▶ **Data block**:
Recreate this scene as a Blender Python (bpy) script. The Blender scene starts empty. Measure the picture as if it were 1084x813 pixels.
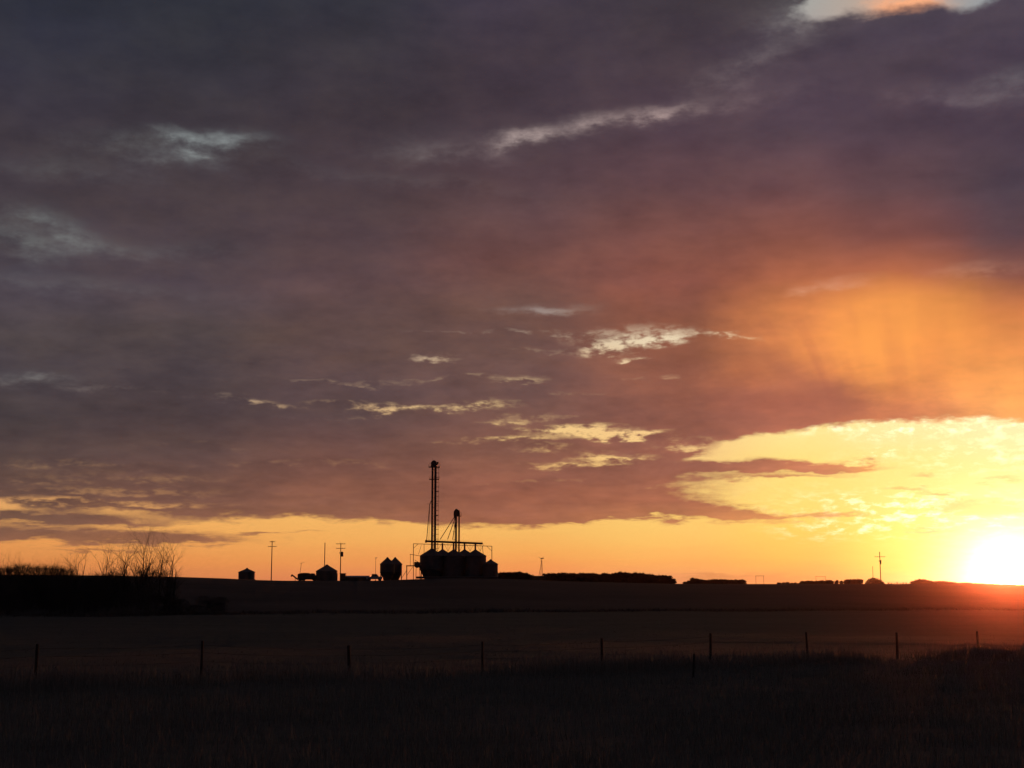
import bpy, math, random
import numpy as np
from mathutils import Vector, Matrix

R = math.radians
scene = bpy.context.scene
col = scene.collection
random.seed(7)

# ------------------------------------------------------------------ camera
F, CX, CY = 1489.0, 542.0, 406.5
PITCH = R(8.72)
CAM = Vector((0, 0, 2.5))
cd = bpy.data.cameras.new('camera'); cam = bpy.data.objects.new('camera', cd); col.objects.link(cam)
cam.location = CAM; cam.rotation_euler = (math.pi/2 + PITCH, 0, 0)
cd.sensor_width = 36; cd.lens = F/1084*36; cd.clip_start = 0.1; cd.clip_end = 20000
scene.camera = cam

def ray(px, py):
    x = (px-CX)/F; u = (CY-py)/F
    c, s = math.cos(PITCH), math.sin(PITCH)
    return Vector((x, c - s*u, s + c*u))
def at(px, py, Y):
    d = ray(px, py); return CAM + d*(Y/d.y)
def zat(py, Y, px=542): return at(px, py, Y).z
def azel(px, py):
    d = ray(px, py).normalized()
    return math.degrees(math.atan2(d.x, d.y)), math.degrees(math.asin(d.z))
def mpp(Y): return at(543, 606, Y).x - at(542, 606, Y).x     # metres to a pixel

# ------------------------------------------------------------------ terrain
CREST_Y = 385.0
cp = [(-600,606),(-200,606),(0,608),(60,608.3),(120,609),(185,610.2),(240,612),(270,613.6),(300,614.4),(400,614.4),(440,612.8),(480,611.5),
      (540,612.5),(600,615),(700,617.6),(790,618),(880,617.8),(950,618),(1010,618.3),(1084,620.5),(1300,624),(1700,628)]
crx = np.array([at(p, y, CREST_Y).x for p, y in cp]); crz = np.array([at(p, y, CREST_Y).z for p, y in cp])
foot_x = np.array([-400,-130,-60,0,80,400.]); foot_y = np.array([165,165,175,215,250,255.])
def sst(t): t = np.clip(t, 0, 1); return t*t*(3-2*t)
def height(X, Y):
    X = np.asarray(X, float); Y = np.asarray(Y, float)
    xs = X*CREST_Y/np.clip(Y, 200, CREST_Y+40)
    hc = np.interp(xs, crx, crz)
    f = np.interp(X, foot_x, foot_y)
    t = np.clip((Y-f)/(CREST_Y+6-f), 0, 1)
    z = hc*(0.45*t + 0.55*sst(t))*1.0
    z = z + (1-t)*0.0042*np.clip(Y-60, 0, 160)
    z = z - 0.006*np.clip(Y-CREST_Y-30, 0, 60) - 11*sst((Y-480)/700)
    z = z + 0.9*sst((15-Y)/11)
    amp = 1/(1+np.exp((Y-330)/20))
    z = z + amp*(0.10*np.sin(X*0.21+1.3*np.sin(Y*0.07))*np.sin(Y*0.13+0.5) + 0.05*np.sin(X*0.9+Y*0.33)*np.sin(Y*0.7-X*0.2))
    # a slight ditch in front of the fence
    fy = 41*1.0 + (X+13.6)*0.612
    z = z - 0.12*np.exp(-((Y-fy+6)/3.0)**2)*(1/(1+np.exp((Y-75)/4)))
    return z
def gz(x, y): return float(height(x, y))

# ------------------------------------------------------------------ node helpers
class E:
    """small expression wrapper round shader Math nodes"""
    nt = None
    def __init__(s, sock): s.s = sock
    @staticmethod
    def m(op, *a, clamp=False):
        n = E.nt.nodes.new('ShaderNodeMath'); n.operation = op; n.use_clamp = clamp
        for i, v in enumerate(a):
            if isinstance(v, E): E.nt.links.new(v.s, n.inputs[i])
            else: n.inputs[i].default_value = v
        return E(n.outputs[0])
    def __add__(a, b): return E.m('ADD', a, b)
    __radd__ = __add__
    def __sub__(a, b): return E.m('SUBTRACT', a, b)
    def __rsub__(a, b): return E.m('SUBTRACT', b, a)
    def __mul__(a, b): return E.m('MULTIPLY', a, b)
    __rmul__ = __mul__
    def __truediv__(a, b): return E.m('DIVIDE', a, b)
    def clamp(a): return E.m('ADD', a, 0.0, clamp=True)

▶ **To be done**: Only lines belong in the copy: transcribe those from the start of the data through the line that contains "scene.camera = cam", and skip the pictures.

▶ **Exercise result**:
Recreate this scene as a Blender Python (bpy) script. The Blender scene starts empty. Measure the picture as if it were 1084x813 pixels.
import bpy, math, random
import numpy as np
from mathutils import Vector, Matrix

R = math.radians
scene = bpy.context.scene
col = scene.collection
random.seed(7)

# ------------------------------------------------------------------ camera
F, CX, CY = 1489.0, 542.0, 406.5
PITCH = R(8.72)
CAM = Vector((0, 0, 2.5))
cd = bpy.data.cameras.new('camera'); cam = bpy.data.objects.new('camera', cd); col.objects.link(cam)
cam.location = CAM; cam.rotation_euler = (math.pi/2 + PITCH, 0, 0)
cd.sensor_width = 36; cd.lens = F/1084*36; cd.clip_start = 0.1; cd.clip_end = 20000
scene.camera = cam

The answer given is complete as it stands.